Poszłyśmy. Przekroczyłam próg mieszkania, po czym udałam się w stronę łazienki, standardowo jej nie zamykając, bo przecież i tak nie działa zamek. Jak ja się myliłam...
W pewnym momencie usłyszałam, że ktoś wszedł do łazienki.
- Halina! Widziałaś gdzieś moje majtki? - głos mężczyzny dobiegł mych uszu, a ja skurczyłam się w sobie ze strachu. Cisza.
- Halina! Co z tobą? Przecież słyszę, że znowu się pluskasz! - ponownie go słyszę. Zbliża się. Jest coraz bliżej. Zebrałam się w sobie i leciutko wychyliłam głowę za kotarę, starając się nie odkrywać niczego prócz głowy.
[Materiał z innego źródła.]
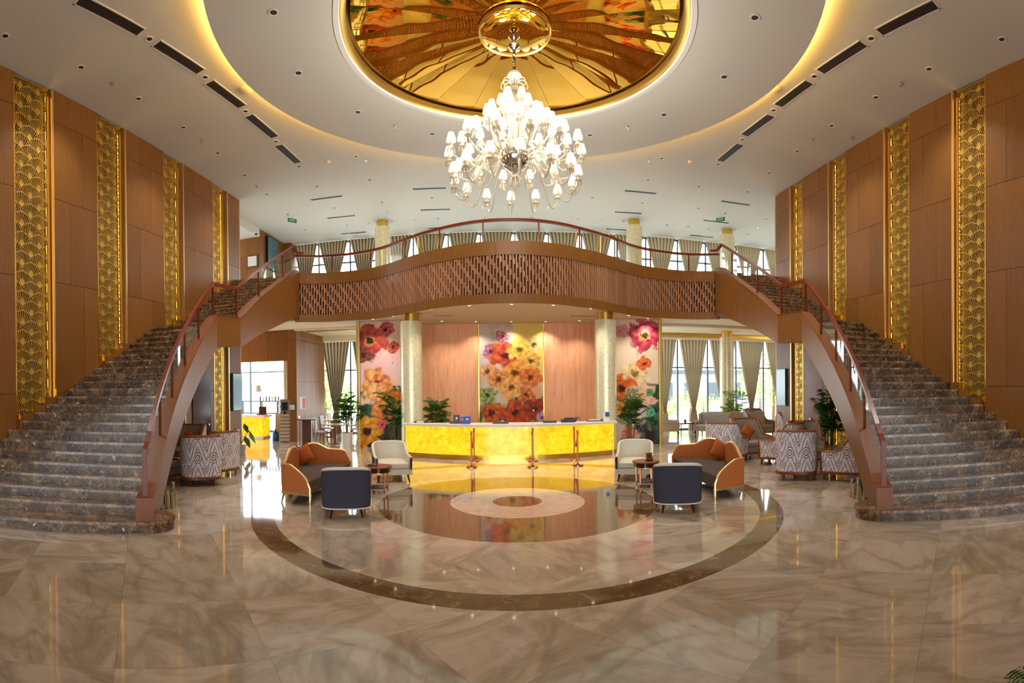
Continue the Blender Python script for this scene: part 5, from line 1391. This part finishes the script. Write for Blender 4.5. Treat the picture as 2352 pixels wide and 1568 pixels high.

- Ale ja nie jestem Halina - powiedziałam cichutko w stronę zdziwionego mężczyzny.
W życiu nie widziałam, żeby ktoś tak szybko uciekał. :D
Po wyjściu z łazienki ten pan otworzył mi drzwi frontowe. Ja stamtąd nie wyszłam. Ja wkraczałam w nadświetlną.
Też bym była zdziwiona, gdyby w mojej łazience pluskało się czyjeś dziecko xD.
Mam nadzieje, że pytał o zapasowe majtki a nie chodził z gołą dupą?
Skoro to jego mieszkanie, to można by się spodziewać najgorszego...
Chociaż, autorka pewnie by to podkreśliła.
Ciekawski, albo z dwoma gołymi dupami 😛
Ale ja nie jestem Halina... 😂
Jak była kotara to i tak nic nie widział ? Poza tym u nas jak się swieci światło w łazience, to się nie wchodzi ... ale co kto lubi.
A żeby sprawdzić, czy w środku się świeci czynie, to trzeba otworzyć drzwi.